I can ask you "how you think", but how does one respond to that?
Let's take an example: if a child who is red-green colorblind asks you what it is like to see red and green as different colors, how do you answer? When you look at one of the
dot tests, things happen in your head, but how to describe that to another?
The problem is to communicate we must have terms we understand to mean the same thing. A common frame of reference must exist.
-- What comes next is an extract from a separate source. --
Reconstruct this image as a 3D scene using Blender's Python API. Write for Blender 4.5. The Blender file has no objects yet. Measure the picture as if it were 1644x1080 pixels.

Let's just try to communicate for a second. "Irish B&Bs are quaint." Do you know what I just communicated to you? Do you know what an Irish B&B is? There is a good chance you've never experienced one (change it to French B&B and I haven't for example), but you know there is such a thing as a home that has rooms for people to rent by the night to stay in where breakfast is provided in the morning. An Irish B&B is such a place which is located in Ireland. All set, right?
How about "quaint"?
I bet that quaint doesn't mean exactly the same thing to you as it does to me. But for now let's assume we're in the same ballpark of meaning and so I communicated something to you because we have terms we can use.
When it comes to the nature of thoughts it seems hard to establish that common language. We can agree on the color yellow because we hold up lots of colored objects and point and mutually agree which ones we'll call yellow. Physical things are easy if we can point to examples. Concepts are generally expressed in terms of other words and so we can create understanding (thus the problem with a term that that we can only describe or define in terms of itself).
You can't show someone else what happens in your mind so it becomes hard to describe to others. "Well, it is like looking at a red piece of paper sitting next to a green piece of paper" You assume that what happens in your head is what happens in everyone else's head. We all grow up with faith that because we're all people that other people feel things the same as you. But we know that some people perceive red and green pieces of paper differently than other people. So how do those people describe what those perceptive difference are like to each other?
I've used colorblindness as an example because people can think about it. Blindness and deafness are also easy to think about, but they have to do with sensation more than thought. On the other hand sensation is easier to discuss differences because we assume we perceive things the same so we end up with physical analogs we can discuss (it is like red and green are the same color).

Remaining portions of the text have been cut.